The fact that the engines were extremely well-built and consequently very durable as well as being rather too large to simply "lose", allied to the fact that there was relatively little scope or incentive for their use after the early 1950's, has ensured that a significant proportion of the engines which were produced have survived to the present day. They are still encountered from time to time on offer from dealers, at swap meets and on eBay, changing hands for respectable but as-yet by no means outlandish prices. Being racing engines, many of them were modified in various ways, and hence the main challenge today is to find one that remains in more-or-less stock condition (I've been lucky!)

The two versions of the Nordec Special appear to have been produced in very limited quantities indeed by comparison with the earlier R10 and RG10 models. Consequently, the vast majority of Nordec motors which do turn up are the R10 and RG10 models described above in detail—examples of the Special series are very rare indeed.

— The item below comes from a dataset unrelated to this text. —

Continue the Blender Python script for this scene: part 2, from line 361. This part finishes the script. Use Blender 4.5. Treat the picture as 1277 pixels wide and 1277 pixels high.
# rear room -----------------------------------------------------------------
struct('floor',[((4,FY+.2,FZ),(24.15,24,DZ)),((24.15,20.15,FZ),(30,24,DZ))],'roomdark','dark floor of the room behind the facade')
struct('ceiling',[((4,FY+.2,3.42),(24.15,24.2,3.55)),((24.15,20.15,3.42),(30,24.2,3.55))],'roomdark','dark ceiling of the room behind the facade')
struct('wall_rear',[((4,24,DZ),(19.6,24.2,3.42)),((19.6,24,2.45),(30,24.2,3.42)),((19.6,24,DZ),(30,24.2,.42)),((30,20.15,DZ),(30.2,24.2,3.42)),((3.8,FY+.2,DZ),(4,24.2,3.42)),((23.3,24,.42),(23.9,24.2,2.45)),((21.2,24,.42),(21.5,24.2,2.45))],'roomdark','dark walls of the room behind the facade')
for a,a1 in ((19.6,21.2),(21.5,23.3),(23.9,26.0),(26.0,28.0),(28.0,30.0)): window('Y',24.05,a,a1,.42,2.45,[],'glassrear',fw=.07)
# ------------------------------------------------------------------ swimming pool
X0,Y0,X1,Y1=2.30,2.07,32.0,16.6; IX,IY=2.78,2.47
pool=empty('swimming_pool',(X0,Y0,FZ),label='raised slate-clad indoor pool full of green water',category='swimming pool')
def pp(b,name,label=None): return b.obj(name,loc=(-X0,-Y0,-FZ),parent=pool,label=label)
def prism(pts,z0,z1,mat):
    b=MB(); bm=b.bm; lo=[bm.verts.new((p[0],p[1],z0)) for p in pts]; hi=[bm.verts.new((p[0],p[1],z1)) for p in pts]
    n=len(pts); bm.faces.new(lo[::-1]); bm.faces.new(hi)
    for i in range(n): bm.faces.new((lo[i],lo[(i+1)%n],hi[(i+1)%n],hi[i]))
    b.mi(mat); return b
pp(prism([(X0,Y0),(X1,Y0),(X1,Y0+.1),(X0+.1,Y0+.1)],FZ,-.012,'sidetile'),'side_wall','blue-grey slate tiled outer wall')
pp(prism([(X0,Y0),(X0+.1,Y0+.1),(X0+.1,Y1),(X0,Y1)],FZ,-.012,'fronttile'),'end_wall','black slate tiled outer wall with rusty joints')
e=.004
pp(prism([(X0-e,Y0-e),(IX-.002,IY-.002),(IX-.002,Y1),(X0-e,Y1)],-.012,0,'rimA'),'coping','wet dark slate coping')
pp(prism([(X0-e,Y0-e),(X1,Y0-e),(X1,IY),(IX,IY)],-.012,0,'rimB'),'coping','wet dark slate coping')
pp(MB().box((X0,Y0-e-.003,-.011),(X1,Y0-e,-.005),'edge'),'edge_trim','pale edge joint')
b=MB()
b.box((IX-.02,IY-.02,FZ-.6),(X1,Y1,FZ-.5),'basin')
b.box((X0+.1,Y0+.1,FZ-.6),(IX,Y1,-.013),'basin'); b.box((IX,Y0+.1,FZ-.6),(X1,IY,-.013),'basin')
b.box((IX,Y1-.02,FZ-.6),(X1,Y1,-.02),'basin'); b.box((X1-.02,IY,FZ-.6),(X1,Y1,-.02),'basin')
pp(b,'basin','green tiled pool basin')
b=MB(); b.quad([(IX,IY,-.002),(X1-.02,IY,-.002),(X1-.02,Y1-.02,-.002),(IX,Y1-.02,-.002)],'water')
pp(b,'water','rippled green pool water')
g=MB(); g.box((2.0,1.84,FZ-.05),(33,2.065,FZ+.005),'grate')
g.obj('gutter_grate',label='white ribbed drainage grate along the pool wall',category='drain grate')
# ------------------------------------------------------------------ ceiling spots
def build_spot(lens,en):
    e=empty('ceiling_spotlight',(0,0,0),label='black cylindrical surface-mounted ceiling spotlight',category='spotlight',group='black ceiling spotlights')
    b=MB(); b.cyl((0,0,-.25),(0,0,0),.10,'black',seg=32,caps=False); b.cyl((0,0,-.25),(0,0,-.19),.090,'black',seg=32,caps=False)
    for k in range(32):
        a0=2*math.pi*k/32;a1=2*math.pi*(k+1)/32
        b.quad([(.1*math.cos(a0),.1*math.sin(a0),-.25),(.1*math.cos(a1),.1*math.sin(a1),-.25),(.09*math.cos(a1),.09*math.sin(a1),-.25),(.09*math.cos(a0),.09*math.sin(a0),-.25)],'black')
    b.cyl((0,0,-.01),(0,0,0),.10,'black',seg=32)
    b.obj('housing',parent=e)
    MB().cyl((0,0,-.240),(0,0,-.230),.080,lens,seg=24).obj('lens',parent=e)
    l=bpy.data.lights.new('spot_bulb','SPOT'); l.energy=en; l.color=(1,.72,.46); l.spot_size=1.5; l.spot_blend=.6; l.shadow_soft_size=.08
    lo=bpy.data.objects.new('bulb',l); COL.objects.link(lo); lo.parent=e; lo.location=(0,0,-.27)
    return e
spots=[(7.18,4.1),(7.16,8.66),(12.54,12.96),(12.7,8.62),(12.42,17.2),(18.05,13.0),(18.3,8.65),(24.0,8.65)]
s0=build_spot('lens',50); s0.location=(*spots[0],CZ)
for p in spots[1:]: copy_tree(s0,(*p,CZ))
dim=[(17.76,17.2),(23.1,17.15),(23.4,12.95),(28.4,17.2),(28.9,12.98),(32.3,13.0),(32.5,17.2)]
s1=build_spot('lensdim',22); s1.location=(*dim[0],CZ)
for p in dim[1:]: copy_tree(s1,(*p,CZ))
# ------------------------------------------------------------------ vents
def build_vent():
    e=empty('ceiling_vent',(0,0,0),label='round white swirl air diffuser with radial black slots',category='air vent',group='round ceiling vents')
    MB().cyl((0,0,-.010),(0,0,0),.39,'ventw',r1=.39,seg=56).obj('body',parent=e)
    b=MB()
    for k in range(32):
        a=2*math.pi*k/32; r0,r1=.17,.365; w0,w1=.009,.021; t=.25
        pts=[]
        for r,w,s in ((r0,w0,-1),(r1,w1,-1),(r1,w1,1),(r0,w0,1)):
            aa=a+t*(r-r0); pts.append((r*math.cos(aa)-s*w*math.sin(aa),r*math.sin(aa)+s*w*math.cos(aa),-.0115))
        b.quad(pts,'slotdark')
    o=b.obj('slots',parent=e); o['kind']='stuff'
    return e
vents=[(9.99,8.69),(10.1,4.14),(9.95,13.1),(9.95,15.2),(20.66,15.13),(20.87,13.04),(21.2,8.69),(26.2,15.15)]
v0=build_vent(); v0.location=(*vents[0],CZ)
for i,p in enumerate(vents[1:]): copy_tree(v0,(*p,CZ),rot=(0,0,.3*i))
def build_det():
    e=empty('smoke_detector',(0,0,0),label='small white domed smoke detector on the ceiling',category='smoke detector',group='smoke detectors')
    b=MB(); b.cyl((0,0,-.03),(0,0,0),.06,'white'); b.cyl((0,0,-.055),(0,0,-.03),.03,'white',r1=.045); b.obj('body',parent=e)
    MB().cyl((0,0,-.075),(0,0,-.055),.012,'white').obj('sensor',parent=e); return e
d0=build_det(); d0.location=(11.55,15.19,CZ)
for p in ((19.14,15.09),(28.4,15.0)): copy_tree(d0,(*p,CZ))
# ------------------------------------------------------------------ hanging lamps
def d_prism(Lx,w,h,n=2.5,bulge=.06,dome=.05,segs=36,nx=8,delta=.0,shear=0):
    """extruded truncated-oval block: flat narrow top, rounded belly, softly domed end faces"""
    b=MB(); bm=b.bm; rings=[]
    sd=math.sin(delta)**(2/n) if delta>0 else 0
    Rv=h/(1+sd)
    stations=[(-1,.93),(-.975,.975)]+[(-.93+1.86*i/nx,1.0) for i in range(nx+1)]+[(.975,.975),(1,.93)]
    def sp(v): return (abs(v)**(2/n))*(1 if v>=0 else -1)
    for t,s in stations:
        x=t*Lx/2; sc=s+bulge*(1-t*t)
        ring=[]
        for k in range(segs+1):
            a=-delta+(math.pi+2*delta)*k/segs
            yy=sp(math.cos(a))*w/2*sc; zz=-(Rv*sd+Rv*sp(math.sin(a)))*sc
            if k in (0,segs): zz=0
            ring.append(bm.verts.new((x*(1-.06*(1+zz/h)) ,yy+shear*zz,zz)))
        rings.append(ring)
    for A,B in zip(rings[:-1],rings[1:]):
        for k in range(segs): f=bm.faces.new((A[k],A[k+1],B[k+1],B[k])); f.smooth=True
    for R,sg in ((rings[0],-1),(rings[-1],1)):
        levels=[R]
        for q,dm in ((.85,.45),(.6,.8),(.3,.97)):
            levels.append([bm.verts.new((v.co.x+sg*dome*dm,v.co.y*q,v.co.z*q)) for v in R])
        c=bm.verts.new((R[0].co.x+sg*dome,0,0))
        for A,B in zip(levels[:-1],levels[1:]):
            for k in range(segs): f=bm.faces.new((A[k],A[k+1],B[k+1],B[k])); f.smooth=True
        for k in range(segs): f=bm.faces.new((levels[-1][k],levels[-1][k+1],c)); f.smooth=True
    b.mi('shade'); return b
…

We were unable to find an example to photograph for this article!

Anyway, there we are—a brave and quite worthy British attempt to take on the McCoy and its relatives in the racing engine field, and one which was both very well-made and at the end was actually approaching a comparable level of performance to its American rivals. It is sad to reflect that the Nordec disappeared just when it had finally been developed into a truly competitive engine. It was a combination of time and place rather than any major deficiencies in the design, especially in its fully-developed form, that killed the Nordec series. On their intrinsic merits, these engines undoubtedly deserve our favourable remembrance!